Discussion in 'Trading' started by Corso482, Jan 5, 2003.

  1. How easy is it to find clients for a hedge fund?

    Just for the sake of discussion, how easy do you guys think it would be to draw in money if you did the following:

    You have a couple hundred thousand of your own money that you trade. You create a hedge fund structure then start to trade your own money just as you were doing. At the end of every year, quarter, whatever, you have your results professionally audited and post them to various organizations that keep tabs on hedge fund performance. You do well, make good returns with relatively small drawdowns, and you perform consistently. You don't make any effort whatsoever to find clients or bring in money. You don't get an office. You don't hire employees. You don't do anything. You just trade your own account and post results.

    Do you think that people would start to offer you money to manage? If so, how many years would it take for the offers to come in? Does performance even matter if you're not managing millions?

    I always hear that in the hedge fund industry, the results speak for themselves. But am I over simplifying things? Would simply setting up a fund and posting a few years good results start to draw in money?
     
  2. Well, you become a CTA, audit your trades everyday(I think you have to), pay few thousand dollars to NFA for the CTA status, trade like how you would...

    But...

    You'll have to deal with all the extra work maintaining the fund. First, there are the calls you'll be getting. All these questions about how you trade. Systematic? Discretionary? OK, you have a prospectus.... still, they'll have questions about the prospectus.

    Then you'll have the legal fees and contractual thing going on. They'll call and bother you about that too.

    Let's say you get customers, they'll be calling you on each major move of the market.

    It's their money and they think they own you because you're trading their money. Try having a naive investor next to you asking you about every win/loss, decisions, opinions... all day... hard stuff...

    They also tell you that you might be risking too much and expect you to change how you trade...

    Then let's say you account becomes big, then you'll have liquidity problems and performance will drop. Then they'll whine all day about that.

    They don't care about you.... they'll annoy you in everyway a trader can think of.

    If you can go through that and wouldn't bother you... sure... great idea...
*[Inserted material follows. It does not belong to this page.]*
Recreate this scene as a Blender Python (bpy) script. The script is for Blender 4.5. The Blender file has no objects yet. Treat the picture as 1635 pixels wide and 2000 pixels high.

    They are 10000000% more annoying than any boss you can work with...
     

  3. it is extremely difficult. results generated with several hundred thousand are meaningless in the real hedge fund world. i work with a small fund that has excellent returns and the ONLY way we have been able to raise capital is thru previous contacts. you are better off trading your own capital unless you can raise in excess of 10 million to start, 100 million is better. 10 million you will still be a po boy--trust me.

    best,

    surf
     

  4. very well said, gann. that is the way it is.

    surfer
     
  5. Easier said than done. If you can do this, you'll be well ahead of most of the hedge funds out there in today's investment climate. Heck, I'll find you some clients for a reasonable commission...
     
  6. I'm basically at this same point in my career. I figure that I am willing for the thing to be a money pit for a few years as long as I can get an audited track record for others to see. Most of the money that I've gotten so far is from friends and relatives. I have not really asked any of them for money. They just offered it to me. Surprisingly, I got a few offers from people who I've never met just from word of mouth from friends/relatives and from people who have wandered into these boards and a few others where I have posted or written articles for. In all, it's very small money at this point. I really don't want too much to start with anyway. Do anything that you legally can to get exposure though, assuming you want money.

    If you just post numbers and make no effort, I'm sure you'll get money all the same. Money always chases hot numbers. Problem is that it's all hot money that will leave when you have your first slump. You need people who understand what you do, and how you do it.

    I figure that you just need the results. If you have good numbers, you'll be noticed. Partners will tell their richer friends, the momentum will build.

    I'm quite interested to hear from you on how it works if you try that approach with no effort. I think that depending on how good your numbers are, you could get a tidal wave of interest. There is a lot of money looking for a home, and after three years of bad markets, that number is growing and growing in restlessness every down quarter.

    I have put in very little effort looking for partners so far, and am surprised at how many I've ended up with, or at least people who are sitting on the fence to see how my first few months are.

    I'd love to hear from others who are a bit further along though.
    Aaron, Surf, any others... I'm quite curious how you did it. I assume it's basically in the same manner as Corso said.
     
  7. Same here... reasonable commission... also gives me a reason to get hold of old contacts...

    LOL

    Added after reading pret's post...

    It's true about the word of mouth. But most good traders know to meet the person too.

    They look at both your performance and who you are as a person.

    Who you are as a trader is equally important along with the performance.
     
  8. I recently read this book it gives you good information on hedge funds.
    Getting Started in Hedge Funds
    Daniel A. Strachman, Strachman
    To answer your question the hedge funds are marketed by intermediaries. There are companies who specialize in marketing hedge fund. large financial institutions also offer solutions to hedge fund which involves a package of services which includes trading desk and fund raising. they typically sell the product to high networth clients or institutions.
     

  9. hey p2,

    remember your investors need to be accredited. if they are not, you WILL LOOSE any legal action taken against you. i had close to 400 people interested in my fund, and it turns out that just ONE of them was an actual proven accredited investor. i am sure you check your partners out, just wanted to pass this along.

    best wishes,

    surf
     
  10. Surf, Gann-

    Is it really that annoying? I have heard this from quite a few hedgies, and ex-hedgies. It must be true.

    Why don't you just take the approach that Buffett took in his fund?

    You get 1 yearly statement. There's 1 day a year when you can add or take out funds. On that one day each year, you can question him on anything under the sun til you collapse from exhaustion. Besides that one day, if you mention the fund to him, or even worse, come to see him, he immediately hands you a check for your money and sends you home.

    He just didn't want to deal with all the crap. That's probably why he did so well. He had much more time to think and spent less time on meaningless back office and marginal type issues.

    I think that one of the main reasons that my results suffered this year was that I spent increasingly large amounts of my free time either working on the fund, researching the fund, or talking to people about the fund. I also spent quite a bit of time on taxes and tax planning to minimize them. This was time that a year ago I would have spent reading reports, newspapers or stock charts.

    This is one of my main concerns going forward.